• **Goal**
Everything from the first line down to the line containing "COL = scene.collection" is to be retyped exactly, both ends included, with pictures left out.

• **Stored data**

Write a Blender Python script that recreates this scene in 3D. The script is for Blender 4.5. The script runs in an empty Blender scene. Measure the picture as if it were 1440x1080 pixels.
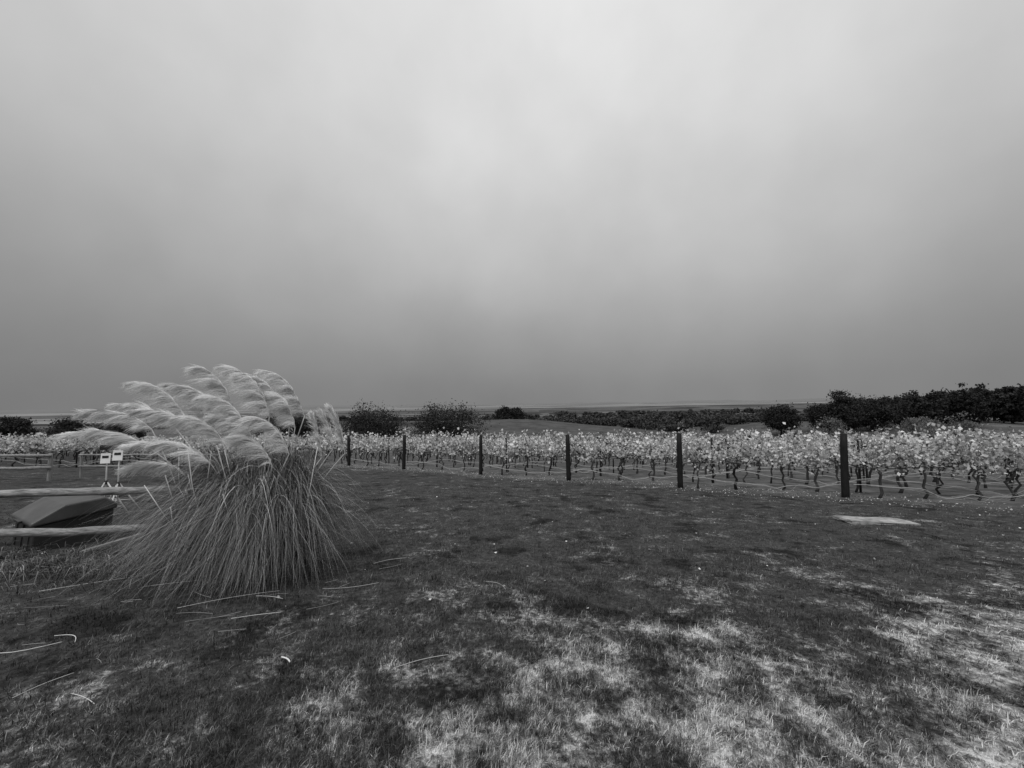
import bpy, math
import numpy as np
from mathutils import Vector
rng = np.random.default_rng(7)
scene = bpy.context.scene
COL = scene.collection

# ---------------------------------------------------------------- helpers
def smooth(a, b, x):
    t = np.clip((x-a)/(b-a), 0, 1); return t*t*(3-2*t)

_perm = rng.random((256, 256))
def vnoise(x, y):
    xi = np.floor(x).astype(int); yi = np.floor(y).astype(int)
    fx = x-xi; fy = y-yi
    fx = fx*fx*(3-2*fx); fy = fy*fy*(3-2*fy)
    g = lambda i, j: _perm[i % 256, j % 256]
    return (g(xi, yi)*(1-fx)*(1-fy)+g(xi+1, yi)*fx*(1-fy)+g(xi, yi+1)*(1-fx)*fy+g(xi+1, yi+1)*fx*fy)

def H(X, Y):
    X = np.asarray(X, float); Y = np.asarray(Y, float)
    base = np.interp(Y, [-400, -40, 0, 30, 55, 120, 200, 400, 800, 1500, 12000],
                        [6, 1.5, 0, -2.75, -5.0, -11.5, -14.5, -19, -25, -29.5, -30.5])
    side = -.0204*np.clip(X, -45, 60)*(1-smooth(60, 200, np.abs(Y)))
    hill = 8.5*np.exp(-((X+2)/55)**2-((Y-235)/55)**2)
    hill2 = 5.0*smooth(70, 150, X)*np.exp(-((Y-190)/110)**2)
    hill3 = 5.0*smooth(-60, -190, X)*np.exp(-((Y-230)/120)**2)
    R = np.hypot(X, Y)
    micro = ((vnoise(X*.9+50, Y*.9+50)-.5)*.06+(vnoise(X*.25+20, Y*.25+50)-.5)*.10)*np.exp(-R/40)
    und = (vnoise(X*.012+9, Y*.012+3)-.5)*4.0*smooth(100, 400, R)*(1-smooth(1200, 2500, R))
    return base+side+hill+hill2+hill3+micro+und

def h1(x, y): return float(H(x, y))

def make_mesh(name, V, F, val=None, mat=None, parent=None, smooth_sh=False):
    V = np.asarray(V, dtype=np.float32).reshape(-1, 3)
    F = np.asarray(F, dtype=np.int32)
    k = F.shape[1]
    me = bpy.data.meshes.new(name)
    me.vertices.add(len(V)); me.vertices.foreach_set("co", V.ravel())
    me.loops.add(F.size); me.loops.foreach_set("vertex_index", F.ravel())
    me.polygons.add(len(F))
    me.polygons.foreach_set("loop_start", np.arange(0, F.size, k, dtype=np.int32))
    me.polygons.foreach_set("loop_total", np.full(len(F), k, dtype=np.int32))
    me.update(calc_edges=True)
    if val is not None:
        a = me.attributes.new("v", 'FLOAT', 'POINT')
        a.data.foreach_set("value", np.asarray(val, dtype=np.float32).ravel())
    if smooth_sh:
        me.polygons.foreach_set("use_smooth", np.ones(len(F), dtype=bool))
    ob = bpy.data.objects.new(name, me); COL.objects.link(ob)
    if mat: me.materials.append(mat)
    if parent: ob.parent = parent
    return ob

def empty(name):
    e = bpy.data.objects.new(name, None); COL.objects.link(e); return e

def unit(a): return a/np.maximum(np.linalg.norm(a, axis=-1, keepdims=True), 1e-9)

def ribbons(P, W, side, val):
    """P (N,S,3) W (N,S) side (N,3) val (N,)"""
    N, S, _ = P.shape
    s = side[:, None, :]*W[:, :, None]*.5
    V = np.stack([P-s, P+s], axis=2).reshape(-1, 3)
    base = (np.arange(N)*S*2)[:, None]+(np.arange(S-1)*2)[None, :]
    F = np.stack([base, base+1, base+3, base+2], axis=-1).reshape(-1, 4)
    return V, F, np.repeat(val, S*2)

def tubes(P, R, K, val):
    """P (N,S,3) R (N,S)"""
    N, S, _ = P.shape
    d = unit(P[:, -1]-P[:, 0])
    ref = np.where(np.abs(d[:, 2:3]) > .9, np.array([[1., 0, 0]]), np.array([[0, 0, 1.]]))
    a = unit(np.cross(d, ref)); b = np.cross(d, a)
    th = np.arange(K)*2*math.pi/K
    ring = a[:, None, :]*np.cos(th)[None, :, None]+b[:, None, :]*np.sin(th)[None, :, None]
    V = (P[:, :, None, :]+ring[:, None, :, :]*R[:, :, None, None])
    c0 = np.repeat(P[:, :1, None, :], K, axis=2); c1 = np.repeat(P[:, -1:, None, :], K, axis=2)
    V = np.concatenate([c0, V, c1], axis=1); S2 = S+2
    V = V.reshape(-1, 3)
    i = np.arange(N)[:, None, None]*S2*K; j = np.arange(S2-1)[None, :, None]*K; k = np.arange(K)[None, None, :]
    k2 = (k+1) % K
    F = np.stack([i+j+k, i+j+k2, i+j+K+k2, i+j+K+k], axis=-1).reshape(-1, 4)
    return V, F, np.repeat(val, S2*K)

def merge(parts):
    Vs, Fs, vs = [], [], []; o = 0
    for V, F, v in parts:
        Vs.append(V); Fs.append(F+o); vs.append(v); o += len(V)
    return np.concatenate(Vs), np.concatenate(Fs), np.concatenate(vs)

def rand_dirs(n):
    return unit(rng.normal(size=(n, 3)))

def leaf_quads(C, size, val, flat=0.0):
    """diamond shaped folded leaf faces at centres C"""
    n = len(C)
    a = rand_dirs(n); a[:, 2] *= (1-flat); a = unit(a)
    rr = rand_dirs(n); rr[:, 2] *= (1-flat)
    b = unit(rr-a*np.sum(rr*a, -1, keepdims=True))
    c = np.cross(a, b)
    s = size[:, None]
    p0 = C-a*s*.5; p2 = C+a*s*.55
    p1 = C+b*s*.45+c*s*.16; p3 = C-b*s*.45+c*s*.16
    V = np.stack([p0, p1, p2, p3], axis=1).reshape(-1, 3)
    F = np.arange(n*4).reshape(n, 4)
    return V, F, np.repeat(val, 4)

def line_pts(p, q, S, jitter=0.0):
    t = np.linspace(0, 1, S)[:, None]
    P = np.array(p)[None]*(1-t)+np.array(q)[None]*t
    if jitter: P[1:-1] += rng.normal(size=(S-2, 3))*jitter
    return P

# ---------------------------------------------------------------- materials
def new_mat(name):
    m = bpy.data.materials.new(name); m.use_nodes = True
    nt = m.node_tree; nt.nodes.clear(); return m, nt
def N(nt, t, **kw):
    n = nt.nodes.new(t)
    for k, v in kw.items(): setattr(n, k, v)
    return n
def math_n(nt, op, a, b=None, clamp=False):
    n = N(nt, 'ShaderNodeMath', operation=op); n.use_clamp = clamp
    for i, x in enumerate((a, b)):
        if x is None: continue
        if isinstance(x, (int, float)): n.inputs[i].default_value = x
        else: nt.links.new(x, n.inputs[i])
    return n.outputs[0]
def maprange(nt, x, a, b, c, d, sm=True):
    n = N(nt, 'ShaderNodeMapRange'); n.interpolation_type = 'SMOOTHSTEP' if sm else 'LINEAR'
    nt.links.new(x, n.inputs[0])
    for i, v in enumerate((a, b, c, d)): n.inputs[i+1].default_value = v
    return n.outputs[0]
def noise(nt, vec, scale, detail=3, rough=.55):
    n = N(nt, 'ShaderNodeTexNoise'); nt.links.new(vec, n.inputs['Vector'])
    n.inputs['Scale'].default_value = scale; n.inputs['Detail'].default_value = detail
    n.inputs['Roughness'].default_value = rough
    return n.outputs['Fac']
def finish(nt, color_val, rough=.8, transl=0.0, bump=None, bump_d=.01, spec=.2):
    out = N(nt, 'ShaderNodeOutputMaterial')
    comb = N(nt, 'ShaderNodeCombineColor')
    for i in range(3): nt.links.new(color_val, comb.inputs[i])
    p = N(nt, 'ShaderNodeBsdfPrincipled')
    nt.links.new(comb.outputs[0], p.inputs['Base Color'])
    p.inputs['Roughness'].default_value = rough
    p.inputs['Specular IOR Level'].default_value = spec
    if bump is not None:
        b = N(nt, 'ShaderNodeBump'); b.inputs['Strength'].default_value = .8
        b.inputs['Distance'].default_value = bump_d
        nt.links.new(bump, b.inputs['Height']); nt.links.new(b.outputs[0], p.inputs['Normal'])
    if transl > 0:
        t = N(nt, 'ShaderNodeBsdfTranslucent'); nt.links.new(comb.outputs[0], t.inputs['Color'])
        mx = N(nt, 'ShaderNodeMixShader'); mx.inputs[0].default_value = transl
        nt.links.new(p.outputs[0], mx.inputs[1]); nt.links.new(t.outputs[0], mx.inputs[2])
        nt.links.new(mx.outputs[0], out.inputs[0])
    else: nt.links.new(p.outputs[0], out.inputs[0])

def attr_mat(name, lo, hi, rough=.7, transl=0.0, nscale=None, spec=.2):
    """grey albedo from per-element attribute v in 0..1"""
    m, nt = new_mat(name)
    a = N(nt, 'ShaderNodeAttribute', attribute_name='v')
    v = maprange(nt, a.outputs['Fac'], 0, 1, lo, hi, False)
    if nscale:
        g = N(nt, 'ShaderNodeNewGeometry')
        nn = noise(nt, g.outputs['Position'], nscale, 4)
        v = math_n(nt, 'MULTIPLY', v, maprange(nt, nn, .3, .7, .6, 1.4, False))
    finish(nt, v, rough, transl, spec=spec); return m

def solid_mat(name, lo, hi, scale=6, rough=.7, stretch=(1, 1, 1), bump=.004, spec=.25):
    m, nt = new_mat(name)
    tc = N(nt, 'ShaderNodeTexCoord'); mp = N(nt, 'ShaderNodeMapping')
    mp.inputs['Scale'].default_value = stretch
    nt.links.new(tc.outputs['Object'], mp.inputs[0])
    n1 = noise(nt, mp.outputs[0], scale, 6, .65)
    v = maprange(nt, n1, .3, .7, lo, hi, False)
    finish(nt, v, rough, bump=n1, bump_d=bump, spec=spec); return m

def turf_albedo(nt):
    g = N(nt, 'ShaderNodeNewGeometry'); P = g.outputs['Position']
    s = N(nt, 'ShaderNodeSeparateXYZ'); nt.links.new(P, s.inputs[0])
    X, Y = s.outputs[0], s.outputs[1]
    n1 = noise(nt, P, .9, 2, .5); n2 = noise(nt, P, 3.6, 5, .7); n3 = noise(nt, P, 20, 4, .75)
    mixn = math_n(nt, 'ADD', math_n(nt, 'MULTIPLY', n1, .32),
                  math_n(nt, 'ADD', math_n(nt, 'MULTIPLY', n2, .36), math_n(nt, 'MULTIPLY', n3, .32)))
    # thin, worn, straw-coloured turf near the gateway (the camera side), lusher green farther off
    worn = maprange(nt, Y, 5.0, 2.0, 0, .080)
    worn2 = math_n(nt, 'MULTIPLY', maprange(nt, Y, 6.5, 3, 0, 1), maprange(nt, X, -2.4, .5, -.040, .042))
    f = math_n(nt, 'ADD', mixn, math_n(nt, 'ADD', worn, worn2))
    dry = maprange(nt, f, .545, .74, 0, 1)
    fine = maprange(nt, n3, .3, .7, .35, 1.65, False)
    alb = maprange(nt, dry, 0, 1, .088, .60, False)
    mid = maprange(nt, n2, .3, .7, .52, 1.48, False)
    # scattered trampled, dark damp spots
    mpn = N(nt, 'ShaderNodeMapping'); nt.links.new(P, mpn.inputs[0]); mpn.inputs['Location'].default_value = (13.1, 4.2, 0)
    n4 = noise(nt, mpn.outputs[0], 1.5, 4, .6)
    damp = maprange(nt, n4, .35, .45, .42, 1)
    v = math_n(nt, 'MULTIPLY', math_n(nt, 'MULTIPLY', alb, fine), mid)
    return math_n(nt, 'MULTIPLY', v, damp), P, X, Y, n3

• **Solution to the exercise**
Write a Blender Python script that recreates this scene in 3D. The script is for Blender 4.5. The script runs in an empty Blender scene. Measure the picture as if it were 1440x1080 pixels.
import bpy, math
import numpy as np
from mathutils import Vector
rng = np.random.default_rng(7)
scene = bpy.context.scene
COL = scene.collection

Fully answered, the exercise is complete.